Responsabilidade do contratante

Uma vez definidos direitos e deveres das partes no contrato de transporte, assume grande relevância a questão da responsabilidade dos contratantes em decorrência do inadimplemento das obrigações estipuladas.

O Código estabelece expressamente a responsabilidade do remetente por despesas, prejuízos e danos causados nas seguintes hipóteses, cabendo-lhe:

a) indenizar o transportador pelos prejuízos em razão de informações inexatas ou falsa descrição das mercadorias (artigo 745);

b) indenizar os prejuízos causados ao veiculo ou outros bens em razão do mau acondicionamento da mercadoria (artigo 746);

c) pagar acréscimos e prejuízos decorrentes da desistência do transporte ou alteração do destino (artigo 748);

d) remunerar o transportador pela guarda da mercadoria em seus próprios armazéns (artigo 753, parágrafo 4º).

Responsabilidade do transportador

O Código estabelece expressamente a responsabilidade do transportador por perdas e danos nas seguintes hipóteses, cabendo-lhe:

a) indenizar os danos causados à coisa transportada (artigo 737);

b) indenizar os danos resultantes do atraso ou da interrupção da viagem (artigo 733, parágrafo 1º);

c) responder pelo depósito da mercadoria transportada quando ocorrer impedimento ou interrupção do transporte pelo qual seja o responsável.

No caso de transporte cumulativo, a responsabilidade será solidária entre os participantes perante o remetente, ressalvado o direito de regresso e apuração da efetiva responsabilidade, de tal forma que a obrigação de ressarcimento recaia sobre aquele que efetivamente provocar o dano, conforme a previsão do artigo 756.

Na apuração da responsabilidade, assume grande importância a disposição do artigo 743, que obriga o remetente a informar o valor da mercadoria a ser transportada, pois, segundo o disposto no artigo 750, a responsabilidade do transportador estará limitada ao valor constante do conhecimento, que deverá ser o mesmo indicado pelo remetente.

Havendo informação inexata ou falsa por parte do remetente, deverá ele suportar o prejuízo que advier para o transportador, em decorrência dessa inexatidão.

A responsabilidade do transportador segue sendo objetiva, eis que se enquadra na hipótese do artigo 927, parágrafo único do Código, que, fundado na teoria do risco, estabelece a responsabilidade independentemente de culpa quando a atividade desenvolvida pelo autor do dano implica, por sua natureza, risco para os direitos de outrem.

O Código mantém a previsão consagrada na legislação anterior, da exclusão da responsabilidade por prejuízos resultantes de caso fortuito ou força maior.
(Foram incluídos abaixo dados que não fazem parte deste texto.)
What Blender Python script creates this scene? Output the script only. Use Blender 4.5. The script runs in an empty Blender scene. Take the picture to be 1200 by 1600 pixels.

Todavia, o artigo 393 prevê hipótese segundo a qual a excludente não terá aplicação, se houver a expressa assunção da responsabilidade no contrato.

Assim, o transportador não poderá invocar a excludente da responsabilidade se assinar contrato pelo qual se obrigue expressamente a responder por perdas e danos decorrentes do caso fortuito ou força maior.